■ WHAT THE TASK REQUIRES ■
Write out the whole listing, matching it exactly.

■ RECORDS SUPPLIED ■
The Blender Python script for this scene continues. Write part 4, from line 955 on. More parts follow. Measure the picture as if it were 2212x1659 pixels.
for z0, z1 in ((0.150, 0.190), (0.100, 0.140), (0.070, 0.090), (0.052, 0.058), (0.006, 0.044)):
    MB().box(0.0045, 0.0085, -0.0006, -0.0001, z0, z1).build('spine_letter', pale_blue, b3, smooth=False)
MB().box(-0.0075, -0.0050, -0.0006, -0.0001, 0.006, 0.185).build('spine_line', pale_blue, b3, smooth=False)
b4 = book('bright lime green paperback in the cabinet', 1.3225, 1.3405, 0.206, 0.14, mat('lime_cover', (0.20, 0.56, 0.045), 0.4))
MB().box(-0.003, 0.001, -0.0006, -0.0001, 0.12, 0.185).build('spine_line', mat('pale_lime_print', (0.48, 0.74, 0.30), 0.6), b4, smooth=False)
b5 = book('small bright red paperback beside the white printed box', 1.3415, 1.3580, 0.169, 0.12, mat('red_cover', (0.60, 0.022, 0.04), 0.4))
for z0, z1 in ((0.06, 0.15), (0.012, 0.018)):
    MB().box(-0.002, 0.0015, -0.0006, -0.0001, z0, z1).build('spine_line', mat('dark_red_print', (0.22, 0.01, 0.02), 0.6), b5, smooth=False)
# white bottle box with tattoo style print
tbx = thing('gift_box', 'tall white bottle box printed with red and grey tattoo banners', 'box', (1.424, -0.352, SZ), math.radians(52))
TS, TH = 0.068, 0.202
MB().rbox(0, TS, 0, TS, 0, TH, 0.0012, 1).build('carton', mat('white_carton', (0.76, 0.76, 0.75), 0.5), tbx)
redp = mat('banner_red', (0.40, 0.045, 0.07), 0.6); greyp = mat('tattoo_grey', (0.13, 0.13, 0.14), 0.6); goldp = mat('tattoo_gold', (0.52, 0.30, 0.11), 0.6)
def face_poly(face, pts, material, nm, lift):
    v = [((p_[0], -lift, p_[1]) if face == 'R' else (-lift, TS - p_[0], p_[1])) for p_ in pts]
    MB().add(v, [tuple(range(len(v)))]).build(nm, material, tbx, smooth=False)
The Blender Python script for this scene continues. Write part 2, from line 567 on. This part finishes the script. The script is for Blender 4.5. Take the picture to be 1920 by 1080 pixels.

■ SOLUTION FOR THIS EXERCISE ■
The Blender Python script for this scene continues. Write part 4, from line 955 on. More parts follow. Measure the picture as if it were 2212x1659 pixels.
for z0, z1 in ((0.150, 0.190), (0.100, 0.140), (0.070, 0.090), (0.052, 0.058), (0.006, 0.044)):
    MB().box(0.0045, 0.0085, -0.0006, -0.0001, z0, z1).build('spine_letter', pale_blue, b3, smooth=False)
MB().box(-0.0075, -0.0050, -0.0006, -0.0001, 0.006, 0.185).build('spine_line', pale_blue, b3, smooth=False)
b4 = book('bright lime green paperback in the cabinet', 1.3225, 1.3405, 0.206, 0.14, mat('lime_cover', (0.20, 0.56, 0.045), 0.4))
MB().box(-0.003, 0.001, -0.0006, -0.0001, 0.12, 0.185).build('spine_line', mat('pale_lime_print', (0.48, 0.74, 0.30), 0.6), b4, smooth=False)
b5 = book('small bright red paperback beside the white printed box', 1.3415, 1.3580, 0.169, 0.12, mat('red_cover', (0.60, 0.022, 0.04), 0.4))
for z0, z1 in ((0.06, 0.15), (0.012, 0.018)):
    MB().box(-0.002, 0.0015, -0.0006, -0.0001, z0, z1).build('spine_line', mat('dark_red_print', (0.22, 0.01, 0.02), 0.6), b5, smooth=False)
# white bottle box with tattoo style print
tbx = thing('gift_box', 'tall white bottle box printed with red and grey tattoo banners', 'box', (1.424, -0.352, SZ), math.radians(52))
TS, TH = 0.068, 0.202
MB().rbox(0, TS, 0, TS, 0, TH, 0.0012, 1).build('carton', mat('white_carton', (0.76, 0.76, 0.75), 0.5), tbx)
redp = mat('banner_red', (0.40, 0.045, 0.07), 0.6); greyp = mat('tattoo_grey', (0.13, 0.13, 0.14), 0.6); goldp = mat('tattoo_gold', (0.52, 0.30, 0.11), 0.6)
def face_poly(face, pts, material, nm, lift):
    v = [((p_[0], -lift, p_[1]) if face == 'R' else (-lift, TS - p_[0], p_[1])) for p_ in pts]
    MB().add(v, [tuple(range(len(v)))]).build(nm, material, tbx, smooth=False)
The Blender Python script for this scene continues. Write part 2, from line 567 on. This part finishes the script. The script is for Blender 4.5. Take the picture to be 1920 by 1080 pixels.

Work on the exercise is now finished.